In this Budget, the focus is on cuts to federal departments. Compared to the existing path of planned spending, there will be $15 billion in cuts over five years starting in 2010-2011. The federal government will cut, by a total of $6.8 billion, the operational cost of government. Departmental budgets will not be increased to fund increased demands as a result of population growth, the increased cost of goods and services purchased by government, and the 1.5% increase in annual wages already in place. Operating budgets will not rise by 1.5% this year to pay for wage increases, and will be frozen for the next two years. Departments will be required to reallocate from the remainder of budgets the means to fund these wage and other cost increases. A lot of the burden will likely fall on jobs as vacancies arise and are not filled, and there may be layoffs. The government plans to meet with unions to discuss “all compensation costs.” The freeze on operational spending will be effectively extended to federal Crown corporations. On top of this, the government expects to cut another $1.3 billion over five years through program review.
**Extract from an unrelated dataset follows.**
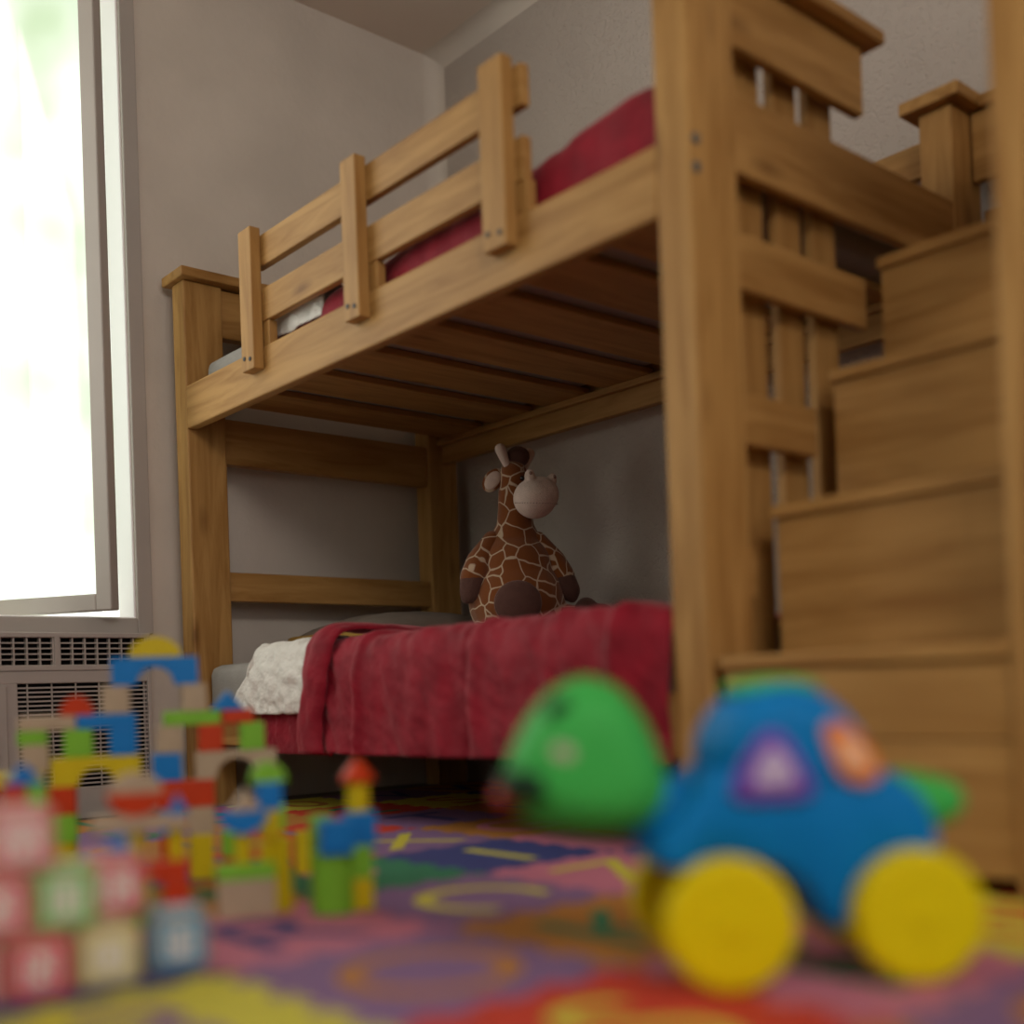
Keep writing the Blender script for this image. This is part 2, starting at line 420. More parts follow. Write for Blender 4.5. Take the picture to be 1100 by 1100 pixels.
# near end: boards on the outside of the posts and vertical slats behind them
EX = N1
board('end_board', (EX-0.025, EX-0.003, YF+PD, 1.955, 1.375, 1.507), bed, 1, 0.004)
board('end_cap', (N0-0.03, EX+0.03, YF-0.017, 1.985, 1.507, 1.533), bed, 1, 0.004)
board('end_board', (EX-0.025, EX-0.003, YF+PD, R1-0.03, 1.160, 1.297), bed, 1, 0.004)
board('end_board', (EX-0.025, EX-0.003, YF+PD, 1.942, 0.964, 1.060), bed, 1, 0.004)
board('end_board', (EX-0.025, EX-0.003, YF+PD, 1.765, 0.702, 0.790), bed, 1, 0.004)
board('end_board', (EX-0.025, EX-0.003, YF+PD, 1.575, 0.445, 0.530), bed, 1, 0.004)
for (ya, yb) in ((1.612, 1.682), (1.722, 1.795), (1.832, 1.908)):
    board('end_slat', (EX-0.065, EX-0.045, ya, yb, 0.20, 1.50), bed, 2, 0.003)
board('end_cap', (N0-0.03, N1+0.03, R0-0.028, R1+0.02, 1.505, 1.533), bed, 1, 0.004)
for z in (1.137, 1.183):
    bmh = cyl(bmesh.new(), 0.009, -0.002, 0.003, seg=20, axis='X')
    obj('bolt', bmh, M_bolt, bed, loc=Vector((N1, YF+0.012, z)) - bed.location)

# ================================================================== STAIRCASE
st = empty('storage_staircase', (-0.92, 1.9, 0.0), 0, 'light pine box staircase rising beside the slatted end of the bunk bed', 'staircase')
SX0, SX1 = -1.155, -0.690
steps = [(1.435, 0.345), (1.582, 0.597), (1.765, 0.852), (1.935, 1.092)]
prev = 0.035
for i, (yn, zt) in enumerate(steps):
    ynext = steps[i+1][0]+0.03 if i < 3 else 2.36
    board('tread', (SX0-0.004, SX1, yn, ynext, zt-0.022, zt), st, 0, 0.004)
    if i == 0:
        board('riser', (SX0, SX1, yn+0.008, yn+0.028, prev, 0.215), st, 0, 0.003)
        board('riser', (SX0, SX1, yn+0.008, yn+0.028, 0.2165, zt-0.022), st, 0, 0.003)
    else:
        board('riser', (SX0, SX1, yn+0.010, yn+0.030, prev, zt-0.022), st, 0, 0.003)
    prev = zt
for xa in (SX0+0.004, SX1-0.024):
    pts = [(1.466, 0.035), (2.35, 0.035), (2.35, 1.069), (1.97, 1.069), (1.97, 0.829), (1.80, 0.829), (1.80, 0.574), (1.617, 0.574), (1.617, 0.322), (1.466, 0.322)]
    bm = prism_yz([(p[0]-1.9, p[1]) for p in pts], xa+0.92, xa+0.94)
    obj('side_panel', bm, WD[1], st)
board('back_panel', (SX0, SX1, 2.36, 2.385, 0.035, 1.285), st, 0, 0.004)
board('back_rail', (-1.176, -0.695, 2.36, 2.382, 1.352, 1.500), st, 0, 0.004)
board('back_rail_cap', (-1.15, -0.695, 2.34, 2.40, 1.50, 1.525), st, 0, 0.004)
for (ya, yb, z1) in ((1.435, 1.535, 1.505), (2.30, 2.40, 1.505)):
    board('newel_post', (-0.690, -0.615, ya, yb, ZT, z1), st, 2, 0.005)
board('hand_rail', (-0.715, -0.59, 1.418, 2.42, 1.505, 1.533), st, 1, 0.004)
for z0 in (1.375, 1.16): board('side_board', (-0.664, -0.642, 1.535, 2.30, z0, z0+0.13), st, 1, 0.004)
for (xa, ya) in ((SX0+0.02, 1.50), (SX0+0.02, 2.28), (SX1-0.07, 2.28)):
    board('foot', (xa, xa+0.05, ya, ya+0.05, ZT, 0.036), st, 2, 0.002)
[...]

It is clear that, contrary to previous years, savings achieved through the program review will not be allocated to new programs, but to the deficit.
It is too early to predict what will be the results of these cuts, but they will have an impact on jobs and the economy that will limit the impact of the stimulus package this year, and slow economic recovery moving forward.
6. Fair Taxes
What We Wanted
If the government wants to return to balanced budgets over the medium-term without cutting the programs and services needed by working families, there is scope to raise taxes. In the next fiscal year (2010-2011), the two-percentage-point GST cut will cost the government over $12 billion in lost revenues, and their corporate tax cuts will cost almost $9 billion, without any significant impact on real job-creating business investments. Any so-called “structural deficit” — the deficit that would exist after an economic recovery — is almost entirely the result of short-sighted Conservative tax cuts. The CLC has supported higher personal income taxes for very high income earners and a return to the corporate tax rates in place before the Conservatives took office.
What We Got
While tax revenues will rise in line with the forecast economic recovery, the government has more or less stuck to its promise of no tax increases. The promised cut in the general corporate tax rate, from 22% when the government took office to 15%, will continue. On top of the phasing out of some tariffs, the Budget also cuts taxes by $30 million per year for Canadian companies which operate internationally by “improving Canada’s system of international taxation.” In fairness, the Budget also proposes to raise about another $400 million per year by closing down tax loopholes.
The priority in this Budget should have been jobs and support for the unemployed, not deficit reduction. The jobs crisis is still very much with us. Our national debt is low, and interest rates are and will remain very low. It is up to governments to deal with the human impacts of the crisis, and to set the stage for shared progress in the next economy.